En la parte izquierda del cuadro, la tierra yerma está dominada por una atmósfera densa, pesada y oscura, producida por las emisiones de gases volcánicos, el polvo, la ceniza y el vapor de agua. Este aire viciado hace aterradora la escena y por tanto enfatiza su poder simbólico. Sin embargo, por más que Thomas Cole sea un romántico y su cuadro una obra de invención, podemos pensar que compartía los intereses y conocimientos de sus colegas europeos en lo que respecta a la representación de los fenómenos meteorológicos. Constable, Turner o Friedrich (nacidos entre 1774 y 1776 y por tanto mayores que Cole) no sólo estaban familiarizados con los cielos y las nubes a través de la observación y la copia de los maestros holandeses del siglo XVII. También conocían, aunque fuera indirectamente, la obra del inglés Luke Howard, que había publicado a principios del siglo XIX un estudio y clasificación de las nubes que aún hoy es válido y utilizado. Este ensayo fue dado a conocer en Alemania por Goethe.

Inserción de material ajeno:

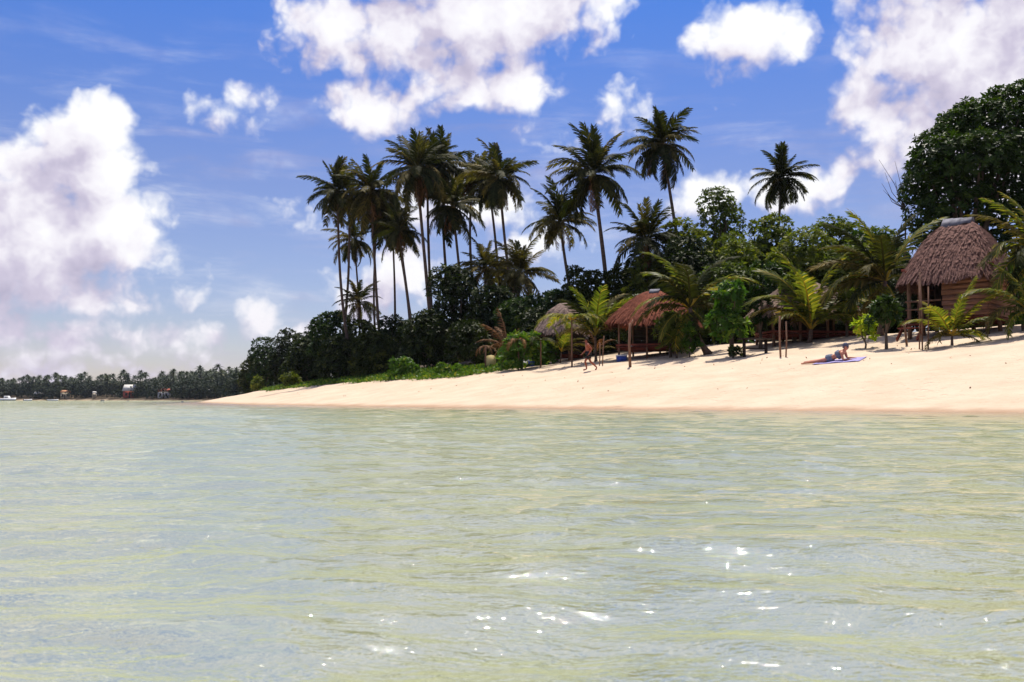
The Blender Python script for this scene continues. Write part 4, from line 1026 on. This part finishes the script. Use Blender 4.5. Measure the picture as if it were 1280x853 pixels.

Pero además del conocimiento de la morfología de las nubes —cirros, cúmulos, estratos, etc.—, la experiencia de los fenómenos naturales había proporcionado al joven Howard en 1783 la visión de lo que se llamó en Europa Great Fogg (Gran niebla). Se trataba de un cielo densísimo, cargado de polvo y cenizas procedentes de dos erupciones volcánicas que, entre mayo y agosto, produjo una atmósfera inusual, espectacular en las puestas de sol. El cielo imaginario del cuadro de Cole responde a su concepto romántico de la sublimidad de la naturaleza, pero también puede hacerlo al conocimiento de ciertos fenómenos reales registrados y transmitidos por los divulgadores de la ciencia, poetizados por los artistas en una época rica en avances científicos y con una curiosidad por el conocimiento heredada del Siglo de las Luces.